### INPUT ROWS
□ □ □ □ □

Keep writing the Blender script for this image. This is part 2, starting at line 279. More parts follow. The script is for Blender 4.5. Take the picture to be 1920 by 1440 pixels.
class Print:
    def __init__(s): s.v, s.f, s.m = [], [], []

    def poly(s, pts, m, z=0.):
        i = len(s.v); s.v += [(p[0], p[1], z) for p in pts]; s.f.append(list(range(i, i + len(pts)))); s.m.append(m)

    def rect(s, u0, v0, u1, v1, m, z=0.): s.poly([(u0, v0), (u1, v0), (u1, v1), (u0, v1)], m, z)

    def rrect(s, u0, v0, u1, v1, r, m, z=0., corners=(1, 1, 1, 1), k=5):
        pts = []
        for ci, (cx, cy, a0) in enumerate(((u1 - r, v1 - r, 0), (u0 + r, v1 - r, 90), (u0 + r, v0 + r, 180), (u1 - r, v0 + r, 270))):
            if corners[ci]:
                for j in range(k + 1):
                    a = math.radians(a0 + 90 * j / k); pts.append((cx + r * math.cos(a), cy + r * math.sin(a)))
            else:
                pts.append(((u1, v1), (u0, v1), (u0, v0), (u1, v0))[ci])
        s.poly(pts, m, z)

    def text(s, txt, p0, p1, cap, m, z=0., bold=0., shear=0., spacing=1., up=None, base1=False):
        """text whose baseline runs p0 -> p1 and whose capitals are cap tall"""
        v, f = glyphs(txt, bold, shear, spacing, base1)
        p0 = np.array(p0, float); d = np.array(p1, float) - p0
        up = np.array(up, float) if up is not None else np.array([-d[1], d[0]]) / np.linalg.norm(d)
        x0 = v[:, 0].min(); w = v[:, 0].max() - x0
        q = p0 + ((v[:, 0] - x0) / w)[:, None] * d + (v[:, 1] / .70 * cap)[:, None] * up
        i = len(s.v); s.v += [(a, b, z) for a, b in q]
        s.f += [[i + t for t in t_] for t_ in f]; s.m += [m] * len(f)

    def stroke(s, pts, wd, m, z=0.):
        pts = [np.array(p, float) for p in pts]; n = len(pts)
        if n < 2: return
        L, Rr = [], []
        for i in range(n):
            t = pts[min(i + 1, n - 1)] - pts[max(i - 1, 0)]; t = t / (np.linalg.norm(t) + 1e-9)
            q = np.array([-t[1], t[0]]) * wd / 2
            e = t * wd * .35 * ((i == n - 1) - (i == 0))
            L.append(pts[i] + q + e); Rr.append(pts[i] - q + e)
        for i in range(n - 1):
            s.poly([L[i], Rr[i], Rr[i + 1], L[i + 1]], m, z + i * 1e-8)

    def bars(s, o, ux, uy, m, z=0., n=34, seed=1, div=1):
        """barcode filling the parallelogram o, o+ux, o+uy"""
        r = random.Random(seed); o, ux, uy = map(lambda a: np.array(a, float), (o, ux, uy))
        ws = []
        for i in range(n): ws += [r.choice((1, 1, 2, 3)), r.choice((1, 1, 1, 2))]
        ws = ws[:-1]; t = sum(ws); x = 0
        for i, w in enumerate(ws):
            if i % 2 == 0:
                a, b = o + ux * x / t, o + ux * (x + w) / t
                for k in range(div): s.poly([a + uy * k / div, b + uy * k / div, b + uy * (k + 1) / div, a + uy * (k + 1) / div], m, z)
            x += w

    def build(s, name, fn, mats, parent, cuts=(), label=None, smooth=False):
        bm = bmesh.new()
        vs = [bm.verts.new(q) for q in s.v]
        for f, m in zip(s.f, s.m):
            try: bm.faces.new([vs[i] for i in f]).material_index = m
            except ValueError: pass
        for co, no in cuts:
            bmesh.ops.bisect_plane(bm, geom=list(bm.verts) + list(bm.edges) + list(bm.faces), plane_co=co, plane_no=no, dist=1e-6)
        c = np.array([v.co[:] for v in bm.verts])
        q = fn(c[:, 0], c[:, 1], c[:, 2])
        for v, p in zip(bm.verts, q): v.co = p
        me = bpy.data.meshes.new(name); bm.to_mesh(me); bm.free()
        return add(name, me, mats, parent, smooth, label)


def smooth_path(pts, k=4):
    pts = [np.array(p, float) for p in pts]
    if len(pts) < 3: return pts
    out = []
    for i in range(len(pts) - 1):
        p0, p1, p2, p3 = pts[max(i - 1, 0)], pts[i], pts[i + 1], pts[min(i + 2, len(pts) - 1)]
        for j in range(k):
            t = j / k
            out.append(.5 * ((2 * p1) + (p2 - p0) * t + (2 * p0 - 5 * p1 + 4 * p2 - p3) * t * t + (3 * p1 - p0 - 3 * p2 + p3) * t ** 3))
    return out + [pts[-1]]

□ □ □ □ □

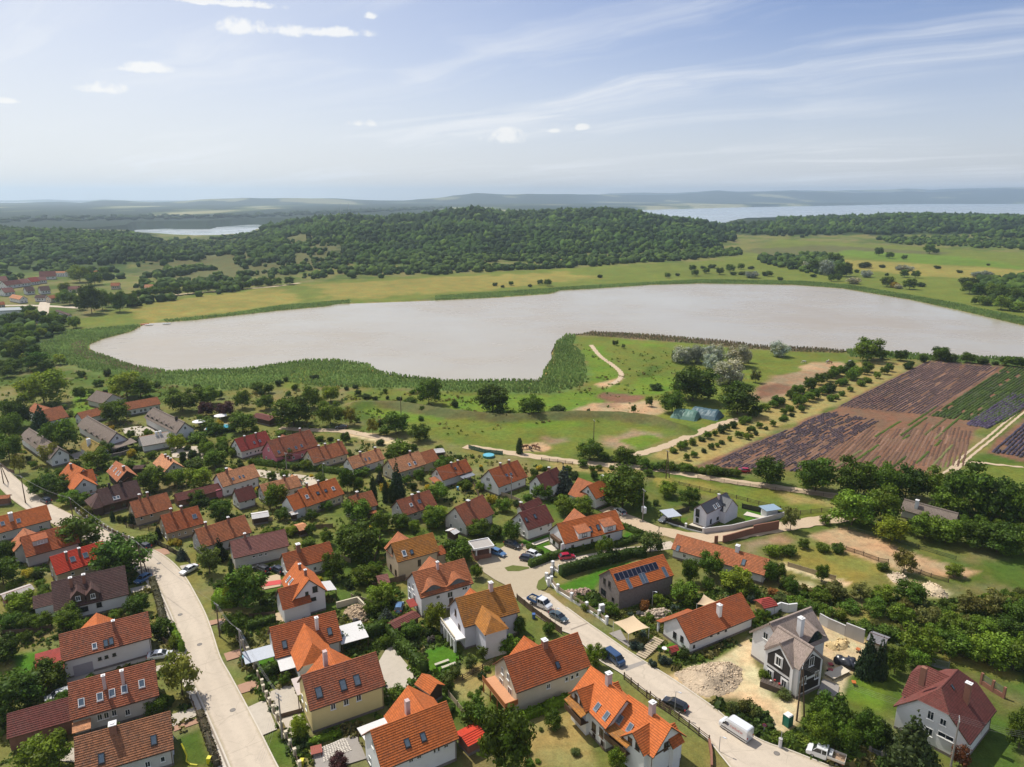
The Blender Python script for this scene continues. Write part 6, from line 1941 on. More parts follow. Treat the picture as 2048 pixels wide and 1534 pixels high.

□ □ □ □ □

### DIRECTIVE
With the first line being the one containing "Keep writing the" and the last line the one containing "i = len(s.v); s.v += [(p[0], p[1], z)", transcribe exactly the lines above that fall in that range.

### ANSWER TO THIS PROBLEM
Keep writing the Blender script for this image. This is part 2, starting at line 279. More parts follow. The script is for Blender 4.5. Take the picture to be 1920 by 1440 pixels.
class Print:
    def __init__(s): s.v, s.f, s.m = [], [], []

    def poly(s, pts, m, z=0.):
        i = len(s.v); s.v += [(p[0], p[1], z) for p in pts]; s.f.append(list(range(i, i + len(pts)))); s.m.append(m)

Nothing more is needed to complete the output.